Jalapeño Facts & Trivia

Jalapeños originated in Mexico and have been in Mexican markets since the sixteenth century. Prior to the twentieth century the Red Jalapeño was most commonly sold at the market in its dried and smoked form as chile ahumados, known today as chipotle peppers. Named after the city of Jalapa in the state of Veracruz, Mexico, there are four main varaties produced in Mexico; Espinalteco, Morita, Tipico and Peludo. The Mexican states of Veracruz, Chihuahua and Oaxaca are major producers and cultivate approximately 40,000 acres a year. On average 20 percent of this crop is used to produce chipotle peppers, i.e. smoked Red Jalapeños.

Why is Jalapeño So Good For You?

Jalapeño chile peppers are very high in vitamin C, and are an excellent source for vitamins A, B6, and E. The peppers are also a good source of vitamin K, niacin, dietary fiber and folates. It is a source of the electrolyte potassium and the minerals phosphorus, copper, magnesium, manganese, calcium, iron and zinc. The spicy fruits contain flavonoids in the form of phytonutrients beta and alpha carotene, lutein-zeaxanthin and cryptoxanthin, providing beneficial antioxidant benefits.
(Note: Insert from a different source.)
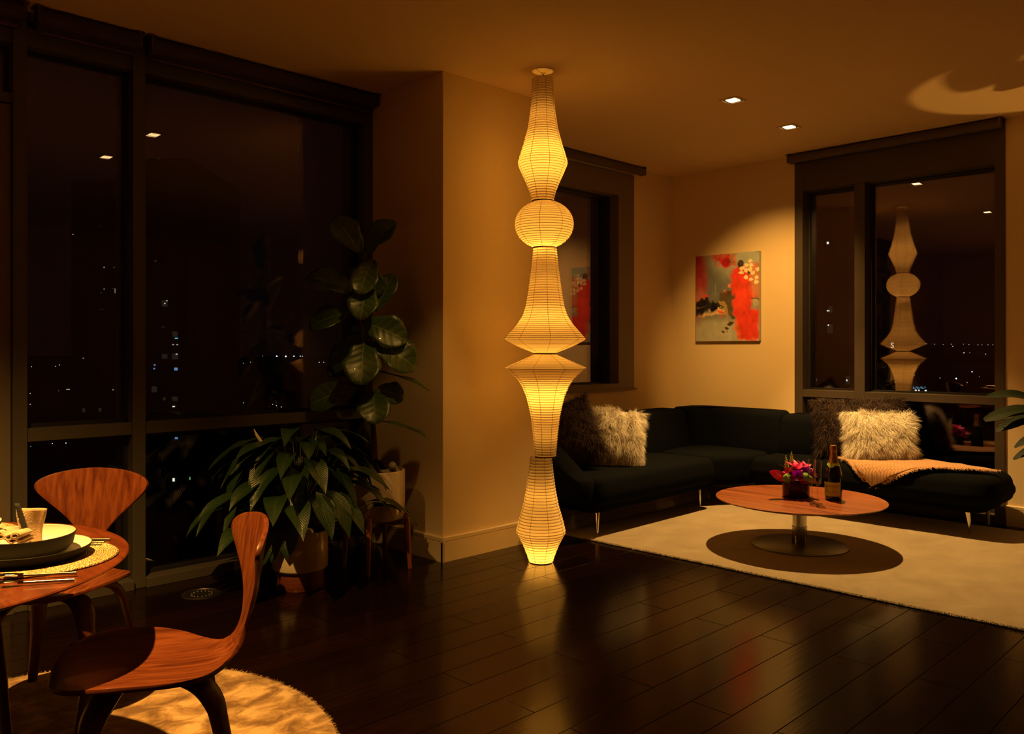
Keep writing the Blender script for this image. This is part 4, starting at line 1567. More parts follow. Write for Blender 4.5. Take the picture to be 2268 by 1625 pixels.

What does it look/taste like?

Red Jalapeño peppers have a conical shape and come to a broad end at their tip. Their shiny red skin is smooth and usually marked with characteristic striations known as “corking”. A characteristic that is reflective of the peppers maturity and is desired in the Mexican market but not so much in the United States. Their crisp flesh is slightly sweeter than the immature green Jalapeño, and has a notably hotter spice. Depending upon variety its Scoville range is from 2,000 to 10,000 units.

How do you eat it?

  • Red Jalapeño peppers can be used interchangeably in recipes that call for green Jalapeños.
  • Add fresh or roasted Jalapeños to salsas, sauces, guacamole, stews, soups, tamales, casseroles, dips or anything else that can take a little heat.
  • Cornbread, pasta dough, cheese soufflés and breads will benefit from its sweet heat.
  • Jalapeño peppers can be sliced and pickled (en escabeche) or cooked down to make pepper jelly.
  • When dried and smoked the Red Jalapeño is the most common pepper used to make chipotle peppers.
  • To store fresh Red Jalapeños keep refrigerated and away from moisture, use within one to two weeks.